Foreign universities: the forgotten question of language

The question of language is neither being raised nor answered; a fatal assumption is being made.

Kapil Sibal's latest antic move to allow setting up of foreign universities in India has attracted both support and opposition. But it is extremely disappointing that both supporters and opponents have forgotten the most important angle from which to view this whole development: that of the language(s) in which these universities, if and when setup, are going to operate.

Kapil Sibal himself, his supporters as well as opponents have forgotten to ask themselves as to how the whole of India, in which 93% of the population is not proficient in English, is going to benefit from universities from abroad which can offer education in no language other than English. How can one be certain that they're going to offer education only in English? Simple: our own universities are fallen in this respect.

The question of language is neither being raised, nor being answered.
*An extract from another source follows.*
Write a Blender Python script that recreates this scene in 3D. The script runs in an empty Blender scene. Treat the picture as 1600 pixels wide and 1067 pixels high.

Instead, a deathly silence surrounds both supporters and opponents. And therein lies a fatal problem which threatens to destroy the whole of India.

If you're following what Kapil Sibal is doing, you'll realize that he's got his attention fixed on the insignificant other: the rest 7% which is proficient in English. That's his focus segment, that's the people for whom he's toiling day in and day out, and that's the poorest and weakest man from Gandhi's Talisman for whom he's contemplating his step. But what about the 93%, minister?

It's high time the Government of India disinvests from minority aggrandizement. It's high time we set up and strengthen universities which work in the modern Indian languages such as Kannada, Tamil, Telugu, Hindi, Bengali, etc.

Kapil Sibal may not even have the ability to enumerate these languages; but that does not grant him a license to eliminate them. This is yet another example of how un-federal India is, and how un-caring of diversity a strong center can be for India. This is also an example of how a strong center can act to amplify the errors of a few a billion times over.

Whether it's private or public, Indian or foreign, a university which operates in a language which continues to alienate and exclude 93% of the people around it on average is not acting in the best interest of India.

Hence, existing universities must first be fixed, must be made to understand their social responsibilities in post-Macaulay India. They must first be made to understand that it is their responsibility to elevate Indian languages to the status which English enjoys today, and not to complain that they aren't already developed. They must be made to understand that they are supposed to be societal change-agents, not spineless creatures which feed on the filth which thrives in stagnant water.

If, and only if foreign universities can help elevate the status of Indian languages in education, are they of any help to India. Then, and only then, do they pass Gandhi's litmus test.